Four bright spots stand out, attesting to sustainable democratisation by its vigorous practice, notwithstanding threatening official moves to weaken or curtail them. One, the media’s vigorous exercise of its constitutionally enshrined freedom deepens and sustains democracy. Two, devolution is unquestionably a major step in the advancement of democracy and in constraining continuation of the untrammelled executive power so deeply rooted in Kenya’s past history. This transition has been aided by previous experience with District Focus and Constituency Development Funding, even as it has been hampered by a range of unresolved financial, institutional, and political issues.
Three, I have been persuaded that the independence and capability of the Judiciary has advanced markedly under the leadership of Chief Justice Mutunga from what it has been in the past, notwithstanding inescapable controversy over some High and Supreme Court decisions, the reality that the complete restructuring of the Judiciary will not be completed during his term, and the deeper and more difficult but essential task of diffusing what one might term a rule of law culture.
Four, for all the difficulties of implementing a constitution that has given expression to such soaring democratic aspirations, I sense that confidence in the viability of the Constitution remains strong, notwithstanding efforts to amend that, if brought to fruition, might or might not improve it , that efforts to contravene the Constitution’s wide panoply of individual and group rights are met with vigorous countervailing resistance, and sharp questioning attends Executive influence on Legislative initiatives, whatever the merits, both of which reflect healthy acceptance of democratic separation of powers and checks and balances in action.
The sobering reality, however, appears to be that the besetting weaknesses of the ancient regime, before 1992, have perversely appeared not only to persist but even to worsen in the five years since the passage of the 2010 Constitution. First, there seems to be broad recognition that Kenya’s levels of official corruption, already at seriously high levels, have markedly increased over the last five years. It seems that the boundaries between vigorous exercise of long-sought liberties enshrined in the Constitution and untrammelled illicit license have been dangerously frayed, particularly in the pursuit of business interests. In the philosophy of liberalism, economic liberties are supposed to prompt and support the pursuit of political liberties undergirded by the rule of law, not ignore and corrode them.
Second, there appears to be equally widespread recognition that ethnic divides and partisanship have, if anything, deepened in the first five years of Kenya’s constitutional democracy. The less recognised irony is that these divsions have been exacerbated by the very effort to overcome them through the creation of a single market in land on the basis of freehold title. Originating with land consolidation and registration in the final colonial decade, the policy has been continued by each of Kenya’s independence governments, further deepened by patronage politics and impunity in land allocations. As well, anxiety about the outcomes of the International Criminal Court cases of William Ruto and Joshua Sang, which are supposed to strengthen and restore the rule of law, has appeared to have the perverse effect of exacerbating tension-heightening ethnic speech.

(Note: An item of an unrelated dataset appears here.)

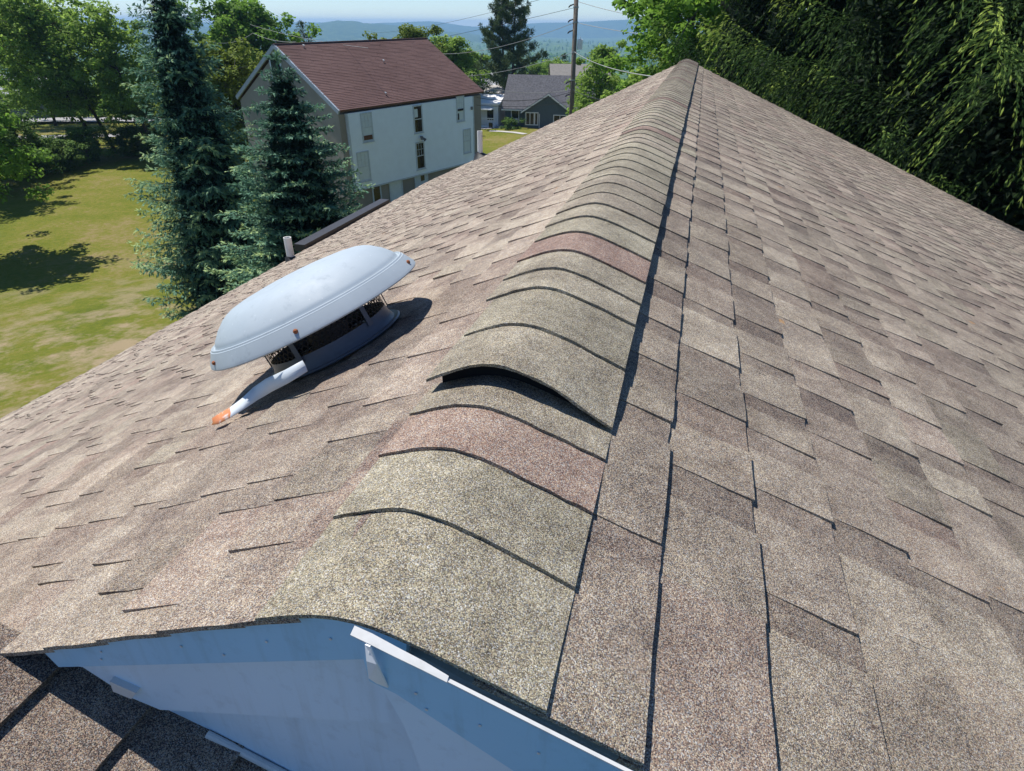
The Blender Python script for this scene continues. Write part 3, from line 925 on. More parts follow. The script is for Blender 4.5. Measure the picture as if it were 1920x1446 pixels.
for px, w, h, dk in (((745, 357), 1.0, 2.0, M_GLASSW), ((792, 337), 1.1, 2.0, M_WTRIM), ((709, 366), .55, 1.0, M_GLASSD)):
    c = wallpt(px) - bn * .125; f = MB(); p = c - bax * w / 2 - UZ * h / 2
    f.obox(p - bax * .1, bax * .1, bn * .05, UZ * h); f.obox(p + bax * w, bax * .1, bn * .05, UZ * h)
    fo = f.build('door', M_WTRIM, barn); q = MB(); q.obox(p, bax * w, bn * .03, UZ * h); q.build('pane', dk, fo)
    if dk is M_WTRIM: q = MB(); q.obox(p + bax * .5 + bn * .031 + UZ * .9, bax * .35, bn * .01, UZ * .7); q.build('pane', M_GLASSD, fo)
# gable-end loft window
gnrm = np.cross(bbx, UZ); gnrm /= np.linalg.norm(gnrm)
if gnrm @ bax > 0: gnrm = -gnrm
gp = hit((519, 128), gnrm, gnrm @ (bA + bax * .10))
f = MB(); w, h = 1.0, 1.5; q0 = gp - bbx * w / 2 - UZ * h / 2
f.obox(q0 - bbx * .15 - UZ * .15, bbx * (w + .3), gnrm * .06, UZ * (h + .3)); fo = f.build('window', M_WTRIM, barn)
q = MB(); q.obox(q0 + gnrm * .061, bbx * w, gnrm * .01, UZ * h); q.build('pane', M_GLASSD, fo)
vt = MB()
for fr_, up_ in ((.14, .93), (.52, .62), (.33, .12)):
    p = bA + bax * BL * fr_ + up1 * up_ + nl * .16
    vt.tube([p, p + nl * .08], .03, 8); vt.obox(p + nl * .08 - bax * .06, bax * .12, uu * .12, nl * .03)
vt.build('roof_vent', plain('galvanised_vent', (.5, .5, .48), .4, .4, .3), barn)

# ------------------------------------------------------------------ houses beyond
def frame(px, D, yawdeg):
    P = on_ground(px, D); a = R(yawdeg)
    ux = np.array([math.cos(a), math.sin(a), 0]); uy = np.array([-math.sin(a), math.cos(a), 0])
    return P, ux, uy
def px_house(name, D, label, cat='house'):
    pass
M_SLATE = plain('blue_grey_siding', (.085, .115, .135), .6, .3, 0, .08, 4)
M_DKROOF = plain('charcoal_shingles', (.105, .105, .115), .9, .1, 0, .35, 5)
M_TANROOF = plain('tan_grey_shingles', (.24, .225, .205), .9, .1, 0, .15, 4)
M_WHITE = plain('white_paint', (.75, .75, .75), .5, .3, 0, .05)
M_WROOF = plain('white_metal_roof', (.82, .81, .80), .4, .4, 0, .05)
M_REDB = plain('dark_red_siding', (.22, .05, .04), .7)
def facade_house():
    # dark blue-grey house: front gable wing and a main block behind it
    c0 = on_ground((1027, 240), 82) - UZ * .75; d = np.array([c0[0] - CAM[0], c0[1] - CAM[1], 0]); d /= np.linalg.norm(d)
    ux = np.array([d[1], -d[0], 0]); uy = d     # ux to the right in view, uy away
    # turn the house a little so that its left flank shows
    a = R(-8); ux, uy = ux * math.cos(a) + uy * math.sin(a), uy * math.cos(a) - ux * math.sin(a)
    h = thing('blue_grey_house', c0, 'dark blue grey house with charcoal roof and white trimmed front gable', 'house')
    P = lambda x, y, z: c0 + ux * x + uy * y + UZ * z
    m = MB()
    m.prism([P(-3.0, 0, -.3), P(3.0, 0, -.3), P(3.0, 0, 2.35), P(0, 0, 4.45), P(-3.0, 0, 2.6)], uy * 5)
    m.prism([P(-5.6, .8, -.3), P(7.5, .8, -.3), P(7.5, .8, 2.7), P(-5.6, .8, 2.7)], uy * 8)
    m.build('wall', M_SLATE, h)
    r = MB()
    # wing roof
    for s in (-1, 1):
        A = P(0, -.35, 4.62); B = P(s * 3.35, -.35, 2.40 if s > 0 else 2.55); t = (B - A)
        n = np.cross(t, uy); n /= np.linalg.norm(n); n = n if n[2] > 0 else -n
        r.obox(A, t, uy * 5.5, n * .12)
    # main roof: front slope, rear slope
    for y0, z0, y1, z1 in ((.3, 2.75, 4.8, 6.3), (9.2, 2.75, 4.8, 6.3)):
        A = P(-6.0, y0, z0); t = P(-6.0, y1, z1) - A
        n = np.cross(ux, t); n /= np.linalg.norm(n); n = n if n[2] > 0 else -n
        r.obox(A, ux * 14, t * 1.0, n * .12)
    ro = r.build('roof', M_DKROOF, h)
    g = MB()
    for x in (-5.6, 7.5): g.prism([P(x, .8, 2.7), P(x, 8.8, 2.7), P(x, 4.8, 6.2)], ux * .05)
    g.build('gable_wall', M_SLATE, h)
    e = MB(); e.obox(P(-6.0, .22, 2.62), ux * 3.0, uy * .1, UZ * .16); e.build('eave_trim', M_WHITE, h)
    for s in (-1, 1):
        e = MB(); A = P(0, -.42, 4.66); B = P(s * 3.4, -.42, 2.40 if s > 0 else 2.55); e.obox(A - UZ * .16, B - A, uy * .06, UZ * .2); e.build('bargeboard', M_WHITE, h)
    def win(x, z, w, hh_, y, n=1):
        f = MB(); t = .1
        for (a, b_, c, d_) in ((-t, -t, w + 2 * t, t), (-t, hh_, w + 2 * t, t), (-t, 0, t, hh_), (w, 0, t, hh_)):
            f.obox(P(x + a, y - .06, z + b_), ux * c, uy * .08, UZ * d_)
        for i in range(1, n): f.obox(P(x + w * i / n - .04, y - .06, z), ux * .08, uy * .08, UZ * hh_)
        fo = f.build('window', M_WHITE, h)
        q = MB(); q.obox(P(x, y - .02, z), ux * w, uy * .03, UZ * hh_); q.build('pane', M_GLASSD, fo)
        return fo
    win(-2.75, 1.15, .95, 1.3, 0, 2); win(-1.62, 1.15, .3, 1.3, 0); win(.75, 1.5, 1.45, .75, 0, 2)
    w = win(-4.75, 1.25, .85, 1.3, .8)
    ac = MB(); ac.obox(P(-4.7, .45, 1.2), ux * .75, uy * .34, UZ * .5); ac.build('air_conditioner', M_WHITE, h)
    dr = MB(); dr.obox(P(-1.12, -.05, .3), ux * .07, uy * .05, UZ * 2.1); dr.build('door_trim', M_WHITE, h)
    st = MB(); st.obox(P(-3.2, -1.8, -.3), ux * 2.0, uy * 1.7, UZ * .75); st.build('steps', M_CONC, h)
    cb = thing('clipped_bush', P(-4.3, -1.3, 0), 'rounded clipped green bush in front of the blue grey house', 'bush')
    return h, P, cb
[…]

Third, the principal target of Kenya’s quest for a democratic state has been curtailing untrammelled, impunity-girded executive power. Among numerous indicators that the impulse to wield such power persists, the Constitution notwithstanding, perhaps the clearest is the struggle over the administration of land between the ministry and the National Land Commission. The latter was vested with wide-ranging authority to establish rational, effective land use and curtail impunity long associated with the former. Much depends on the balance that contestation eventually yields.